Henry Moore, Notes on Sculpture, Excerpt.
SCULPTURE IT is A MISTAKE for a sculptor or a painter to speak or write very often about his job. It releases tension needed for his work. By trying to express his aims with rounded-off logical exactness, he can easily become a theorist whose actual work is only a caged-in exposition of conceptions evolved in terms of logic and words.
But though the illogical, instinctive, subconscious part of the mind must play its part in his work, he also has a conscious mind which is not inactive. The artist works with a concentration of his whole personality, and the conscious part of it resolves conflicts, organizes memories, and prevents him from trying to walk in two directions at the same time. It is likely, then, that a sculptor can give, from his own conscious experience, clues which will help others in their approach to sculpture, and this article tries to do this, and no more. It is not a general survey of sculpture, or of my own development, but a few notes on some of the problems that have concerned me from time to time.

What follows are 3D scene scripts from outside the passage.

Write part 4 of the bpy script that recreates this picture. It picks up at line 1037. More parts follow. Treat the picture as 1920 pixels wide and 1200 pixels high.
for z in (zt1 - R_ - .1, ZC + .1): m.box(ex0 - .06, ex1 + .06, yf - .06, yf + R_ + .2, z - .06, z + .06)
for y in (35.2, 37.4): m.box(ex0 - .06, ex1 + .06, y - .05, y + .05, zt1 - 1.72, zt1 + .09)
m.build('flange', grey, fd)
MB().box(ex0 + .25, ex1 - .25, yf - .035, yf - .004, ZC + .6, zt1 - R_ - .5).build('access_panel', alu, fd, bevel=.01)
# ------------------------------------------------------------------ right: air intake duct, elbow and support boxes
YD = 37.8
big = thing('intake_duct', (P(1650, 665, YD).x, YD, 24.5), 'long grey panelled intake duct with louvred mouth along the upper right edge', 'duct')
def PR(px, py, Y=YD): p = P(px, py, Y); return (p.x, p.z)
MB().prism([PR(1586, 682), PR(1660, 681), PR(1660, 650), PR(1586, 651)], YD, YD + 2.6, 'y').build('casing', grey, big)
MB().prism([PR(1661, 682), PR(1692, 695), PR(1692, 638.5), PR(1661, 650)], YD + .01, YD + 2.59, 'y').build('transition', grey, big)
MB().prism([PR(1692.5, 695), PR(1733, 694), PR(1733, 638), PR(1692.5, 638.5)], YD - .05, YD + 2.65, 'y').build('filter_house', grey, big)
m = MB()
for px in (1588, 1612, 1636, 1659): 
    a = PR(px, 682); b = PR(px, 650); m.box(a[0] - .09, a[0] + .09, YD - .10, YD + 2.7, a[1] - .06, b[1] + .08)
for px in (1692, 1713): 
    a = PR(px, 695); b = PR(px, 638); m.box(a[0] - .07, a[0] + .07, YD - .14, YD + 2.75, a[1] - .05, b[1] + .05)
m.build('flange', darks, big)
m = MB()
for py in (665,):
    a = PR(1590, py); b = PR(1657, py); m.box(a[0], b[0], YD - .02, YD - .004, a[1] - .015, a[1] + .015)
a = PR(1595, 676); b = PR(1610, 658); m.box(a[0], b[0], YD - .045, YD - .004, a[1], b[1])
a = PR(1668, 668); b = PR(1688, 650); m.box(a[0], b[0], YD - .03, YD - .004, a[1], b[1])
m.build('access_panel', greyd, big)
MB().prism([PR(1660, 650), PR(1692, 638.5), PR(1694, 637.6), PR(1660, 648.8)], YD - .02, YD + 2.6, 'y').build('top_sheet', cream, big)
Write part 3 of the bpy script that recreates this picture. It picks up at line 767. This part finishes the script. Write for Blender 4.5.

From experimental psych studies in self-affirmation and expressive writing, the text in its entirety engages with acts of value affirmation, affect labeling, and reappraisal. Further, relative to a common experimental psych claims about the artists dispositions, they argue that the artist intuitively (automatically) cognitively orients toward the world through affect, emotions, and aesthetics, but not oriented toward ideas or rational deliberate processing and problem solving (e.g. Mussel et al; Kaufman et al; DeYoung et al). Artists themselves seem to suggest that they have a dual disposition in how they engage cognitively with the world–intuitively and deliberately through rational means. This is supported when from results of computational text analysis on natural writing samples of eminent artists and Nobel prize-winning scientists. When compared along linguistic dimensions experimentally correlated with analytical thinking style, intelligence, cognitive complexity, and actively cogitating, artists and scientists are not statistically different.